(Scripts that build scenes)
================

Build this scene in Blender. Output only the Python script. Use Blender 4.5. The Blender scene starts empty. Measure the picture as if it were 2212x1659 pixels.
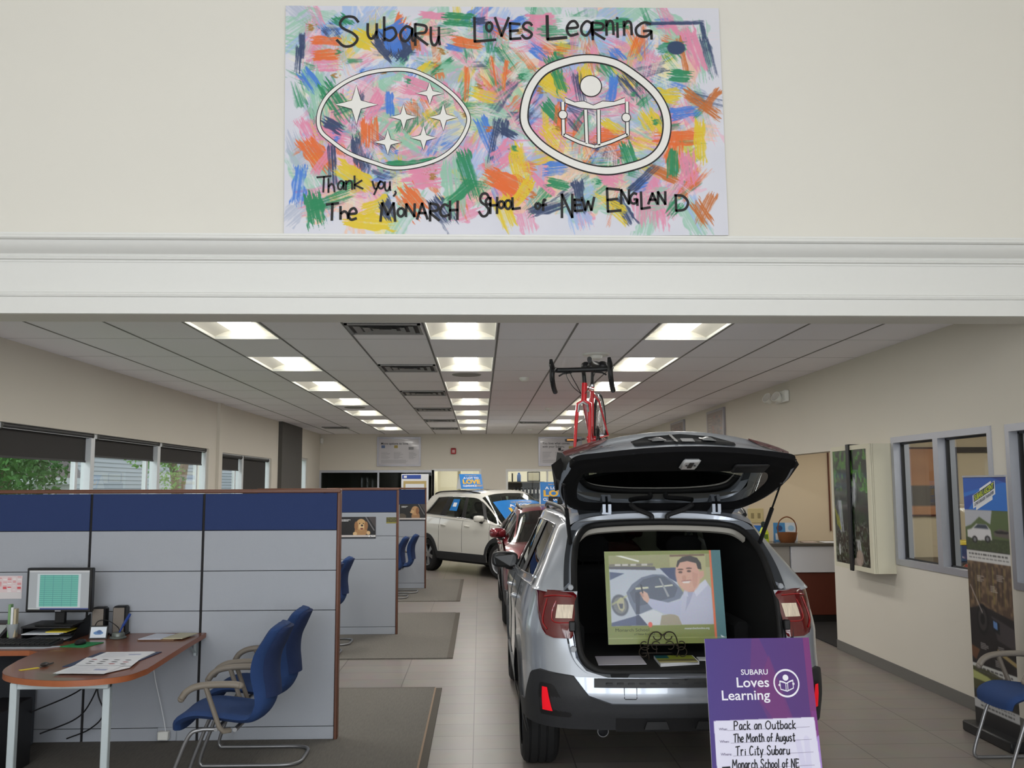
import bpy, bmesh, math, random
import numpy as np
from mathutils import Vector, Matrix
random.seed(7); rng = np.random.default_rng(7)
SC = bpy.context.scene; COL = SC.collection
PI = math.pi; R = math.radians

# ------------------------------------------------------------ camera
cam_d = bpy.data.cameras.new('camera'); cam = bpy.data.objects.new('camera', cam_d); COL.objects.link(cam)
cam_d.sensor_width = 36.0; cam_d.lens = 36.0 * 2040 / 2212; cam_d.clip_start = 0.05; cam_d.clip_end = 300
cam.matrix_world = (Matrix.Translation((0, 0, 1.78)) @ Matrix.Rotation(R(-1.95), 4, 'Z')
                    @ Matrix.Rotation(R(90 + 6.2), 4, 'X') @ Matrix.Rotation(R(-0.18), 4, 'Z'))
SC.camera = cam
# ------------------------------------------------------------ sky, daylight, exposure
SC.view_settings.view_transform = 'Standard'; SC.view_settings.look = 'None'
SC.view_settings.exposure = 0.0; SC.view_settings.gamma = 1.0
wd = bpy.data.worlds.new('sky'); SC.world = wd; wd.use_nodes = True
bg = wd.node_tree.nodes['Background']; bg.inputs[0].default_value = (0.86, 0.93, 1.0, 1); bg.inputs[1].default_value = 2.0
def area(name, loc, rot, sx, sy, power, color=(1, 1, 1)):
    l = bpy.data.lights.new(name, 'AREA'); l.shape = 'RECTANGLE'; l.size = sx; l.size_y = sy; l.energy = power; l.color = color
    o = bpy.data.objects.new(name, l); COL.objects.link(o); o.location = loc; o.rotation_euler = rot; return o
# daylight through the storefront behind the camera, one light per bay of glass
for i in range(4):
    area('daylight', (-3.3 + i * 2.05, -3.62, 1.75), (R(90), 0, 0), 1.75, 2.3, 54, (0.93, 0.97, 1.0))
    area('daylight', (-3.3 + i * 2.05, -3.62, 4.4), (R(90), 0, 0), 1.75, 2.2, 44, (0.97, 0.98, 1.0))
sun = bpy.data.lights.new('sun', 'SUN'); sun.energy = 2.0; sun.angle = R(20); so = bpy.data.objects.new('sun', sun); COL.objects.link(so)
so.rotation_euler = (R(50), R(-6), R(-60))

# added fill lights without fixtures, brightening both offices and the recess
area('office_fill', (5.4, 7.5, 2.7), (0, 0, 0), 1.2, 3.0, 45, (1, .96, .88)); area('office_fill', (.8, 25.4, 2.85), (0, 0, 0), 3.6, 1.4, 95, (1, .97, .88)); area('recess_fill', (5.3, 12.6, 2.55), (0, 0, 0), 1.6, 2.2, 20, (1, .95, .86))
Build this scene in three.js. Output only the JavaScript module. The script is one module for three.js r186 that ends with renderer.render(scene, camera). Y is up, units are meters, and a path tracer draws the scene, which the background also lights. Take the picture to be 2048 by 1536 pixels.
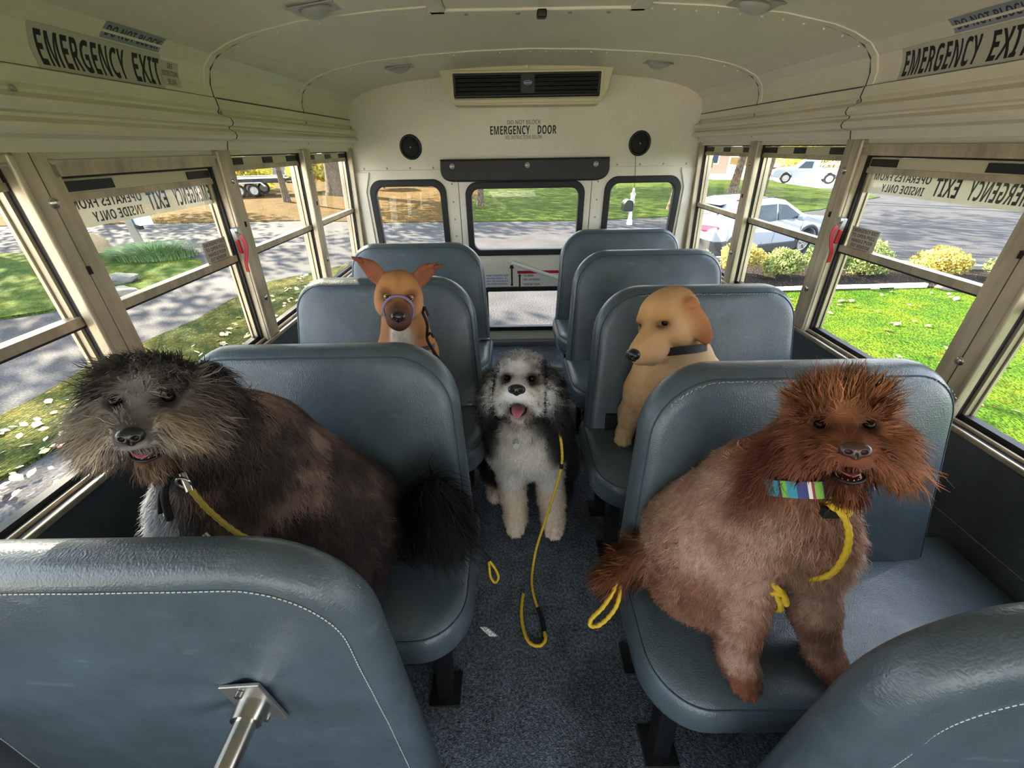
import * as THREE from 'three';
import { mergeGeometries, mergeVertices } from 'three/addons/utils/BufferGeometryUtils.js';
import { RoundedBoxGeometry } from 'three/addons/geometries/RoundedBoxGeometry.js';
import { ImprovedNoise } from 'three/addons/math/ImprovedNoise.js';

// ---------------------------------------------------------------- camera, sky, sun, exposure
const scene = new THREE.Scene();
const W_PX = 2048, H_PX = 1536, F_PX = 774.28;
const camera = new THREE.PerspectiveCamera(2 * Math.atan(H_PX / 2 / F_PX) * 180 / Math.PI, W_PX / H_PX, 0.02, 400);
camera.position.set(-0.105, 1.395, 0);
{
  const pitch = 0.5503, yaw = 0.0016, roll = -0.0171;
  const F = new THREE.Vector3(-Math.sin(yaw) * Math.cos(pitch), -Math.sin(pitch), -Math.cos(yaw) * Math.cos(pitch));
  const R = new THREE.Vector3(Math.cos(yaw), 0, -Math.sin(yaw)), U = new THREE.Vector3().crossVectors(R, F);
  const R2 = R.clone().multiplyScalar(Math.cos(roll)).addScaledVector(U, Math.sin(roll));
  const U2 = U.clone().multiplyScalar(Math.cos(roll)).addScaledVector(R, -Math.sin(roll));
  camera.quaternion.setFromRotationMatrix(new THREE.Matrix4().makeBasis(R2, U2, F.clone().negate()));
}
const renderer = new THREE.WebGLRenderer({ antialias: true });
renderer.toneMapping = THREE.LinearToneMapping;
renderer.toneMappingExposure = 2.4;
renderer.shadowMap.enabled = true;
const SKY_LEVEL = 2.6, SUN_LEVEL = 19;
{
  // even autumn sky: pale at the horizon, blue overhead, soft thin cloud
  const w = 256, h = 128, d = new Float32Array(w * h * 4), n = new ImprovedNoise();
  for (let y = 0; y < h; y++) for (let x = 0; x < w; x++) {
    const el = ((y + 0.5) / h - 0.5) * Math.PI, az = (x / w) * 2 * Math.PI, up = Math.max(0, Math.sin(el));
    const c = Math.cos(el), px = c * Math.cos(az) * 2.2, pz = c * Math.sin(az) * 2.2, py = Math.sin(el) * 4;
    const cl = Math.min(1, Math.max(0, 0.5 + n.noise(px + 9, py, pz) * 0.9 + n.noise(px * 2.7, py * 2.7, pz * 2.7 + 5) * 0.4));
    const k = Math.pow(1 - up, 2.2), i = (y * w + x) * 4;
    const sky = [0.56 + 0.34 * k, 0.70 + 0.22 * k, 0.92];
    for (let q = 0; q < 3; q++) d[i + q] = SKY_LEVEL * (sky[q] * (1 - 0.45 * cl) + 0.9 * 0.45 * cl);
    d[i + 3] = 1;
  }
  const t = new THREE.DataTexture(d, w, h, THREE.RGBAFormat, THREE.FloatType);
  t.mapping = THREE.EquirectangularReflectionMapping; t.magFilter = t.minFilter = THREE.LinearFilter; t.needsUpdate = true;
  scene.background = t; scene.environment = t;
}
const SUN_DIR = new THREE.Vector3(-0.64, 0.56, -0.53).normalize();
const sun = new THREE.DirectionalLight(new THREE.Color(1, 0.87, 0.66), SUN_LEVEL);
sun.name = 'sun'; sun.position.copy(SUN_DIR).multiplyScalar(60); sun.castShadow = true;
sun.shadow.camera.left = sun.shadow.camera.bottom = -45; sun.shadow.camera.right = sun.shadow.camera.top = 45;
sun.shadow.camera.far = 160; sun.shadow.mapSize.set(4096, 4096); sun.shadow.radius = 1;
scene.add(sun); scene.add(sun.target);

// ---------------------------------------------------------------- helpers
let seedState = 7;
const seed = (s) => { seedState = s | 0; };
const rnd = () => { seedState = (seedState + 0x6d2b79f5) | 0; let t = Math.imul(seedState ^ (seedState >>> 15), 1 | seedState); t = (t + Math.imul(t ^ (t >>> 7), 61 | t)) ^ t; return ((t ^ (t >>> 14)) >>> 0) / 4294967296; };
const rr = (a, b) => a + (b - a) * rnd();
const noise3 = new ImprovedNoise();
const N = (x, y, z) => noise3.noise(x, y, z);
const fbm = (x, y, z, o = 4) => { let s = 0, a = 0.5; for (let i = 0; i < o; i++) { s += a * N(x, y, z); x = x * 2.03 + 3.1; y = y * 2.03 + 1.7; z = z * 2.03 + 5.3; a *= 0.5; } return s; };
const clamp = (x, a = 0, b = 1) => Math.min(b, Math.max(a, x));
const sstep = (a, b, x) => { const t = clamp((x - a) / (b - a)); return t * t * (3 - 2 * t); };
const lerp = (a, b, t) => a + (b - a) * t;
const V = (x, y, z) => new THREE.Vector3(x, y, z);
const V2 = (x, y) => new THREE.Vector2(x, y);
const srgb = (r, g, b) => new THREE.Color().setRGB(r / 255, g / 255, b / 255, THREE.SRGBColorSpace);
const used = {};
function numbered(name) { const n = used[name] ?? 0; used[name] = n + 1; return n ? name + '_' + String(n).padStart(3, '0') : name; }
function shade(o) { o.traverse((m) => { if (m.isMesh) { m.castShadow = true; m.receiveShadow = true; } }); return o; }
function mesh(name, geos, mat, parent, extra) {
  const list = Array.isArray(geos) ? geos : [geos];
  let g = list[0];
  if (list.length > 1) {
    const keys = new Set(['position', 'normal', 'uv']);
    g = mergeGeometries(list.map((q) => { const c = q.index ? q.toNonIndexed() : q.clone(); for (const k of Object.keys(c.attributes)) if (!keys.has(k)) c.deleteAttribute(k); if (!c.attributes.uv) c.setAttribute('uv', new THREE.BufferAttribute(new Float32Array(c.attributes.position.count * 2), 2)); return c; }));
  }
  const m = new THREE.Mesh(g, mat);
  m.castShadow = m.receiveShadow = true;
  if (parent) { m.name = name; parent.add(m); } else { m.name = numbered(name); scene.add(m); }
  if (extra) Object.assign(m.userData, extra);
  return m;
}
function thing(name, label, category, group, pos = [0, 0, 0], turn = 0) {
  const o = new THREE.Group(); o.name = numbered(name); o.position.set(...pos); o.rotation.y = turn; scene.add(o);
  o.userData = { label, category }; if (group) o.userData.group = group;
  return o;
}
const tag = (o, label, category, group) => { Object.assign(o.userData, { label, category }); if (group) o.userData.group = group; return o; };
const struct = (name, geos, mat, label) => mesh(name, geos, mat, null, label ? { kind: 'structure', label } : { kind: 'structure' });
function copyOf(o, label, pos, turn) {
  const c = o.clone(); c.name = numbered(o.name.replace(/_\d{3}$/, '')); c.userData = { ...o.userData }; if (label) c.userData.label = label;
  if (pos) c.position.set(...pos); if (turn !== undefined) c.rotation.y = turn; scene.add(c); return c;
}
// uv in metres from the dominant axis of each face
function metreUV(g, s = 1) {
  const q = g.index ? g.toNonIndexed() : g, p = q.attributes.position, uv = new Float32Array(p.count * 2), a = V(), b = V(), c = V();
  for (let i = 0; i < p.count; i += 3) {
    a.fromBufferAttribute(p, i); b.fromBufferAttribute(p, i + 1).sub(a); c.fromBufferAttribute(p, i + 2).sub(a); b.cross(c);
    const ax = Math.abs(b.x), ay = Math.abs(b.y), az = Math.abs(b.z);
    for (let k = i; k < i + 3; k++) {
      const x = p.getX(k), y = p.getY(k), z = p.getZ(k);
      const [u, v] = ax >= ay && ax >= az ? [z, y] : ay >= az ? [x, z] : [x, y];
      uv[k * 2] = u * s; uv[k * 2 + 1] = v * s;
    }
  }
  q.setAttribute('uv', new THREE.BufferAttribute(uv, 2)); return q;
}
const at = (g, x, y, z, rx = 0, ry = 0, rz = 0) => g.applyMatrix4(new THREE.Matrix4().compose(V(x, y, z), new THREE.Quaternion().setFromEuler(new THREE.Euler(rx, ry, rz)), V(1, 1, 1)));
const box = (x, y, z, cx = 0, cy = 0, cz = 0, r = 0.004) => { const m = Math.min(x, y, z); return metreUV((r > 0 ? new RoundedBoxGeometry(x, y, z, 2, Math.min(r, m * 0.45)) : new THREE.BoxGeometry(x, y, z)).translate(cx, cy, cz)); };
const span = (x0, x1, y0, y1, z0, z1, r = 0.004) => box(x1 - x0, y1 - y0, z1 - z0, (x0 + x1) / 2, (y0 + y1) / 2, (z0 + z1) / 2, r);
function tube(pts, r, seg = 64, rad = 8, closed = false) { return new THREE.TubeGeometry(new THREE.CatmullRomCurve3(pts.map((p) => Array.isArray(p) ? V(...p) : p), closed, 'centripetal'), seg, r, rad, closed); }
function rod(a, b, r0, r1 = r0, rad = 12) {
  const A = V(...a), B = V(...b), d = B.clone().sub(A), g = new THREE.CylinderGeometry(r1, r0, d.length(), rad);
  g.applyQuaternion(new THREE.Quaternion().setFromUnitVectors(V(0, 1, 0), d.clone().normalize())); g.translate(...A.add(B).multiplyScalar(0.5).toArray()); return g;
}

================

Starting at the first line of the material, output exactly the lines up to and including the one with "PI = math.pi; R = math.radians". Do not include the pictures.

| EXERCISE SOLUTION |
Build this scene in Blender. Output only the Python script. Use Blender 4.5. The Blender scene starts empty. Measure the picture as if it were 2212x1659 pixels.
import bpy, bmesh, math, random
import numpy as np
from mathutils import Vector, Matrix
random.seed(7); rng = np.random.default_rng(7)
SC = bpy.context.scene; COL = SC.collection
PI = math.pi; R = math.radians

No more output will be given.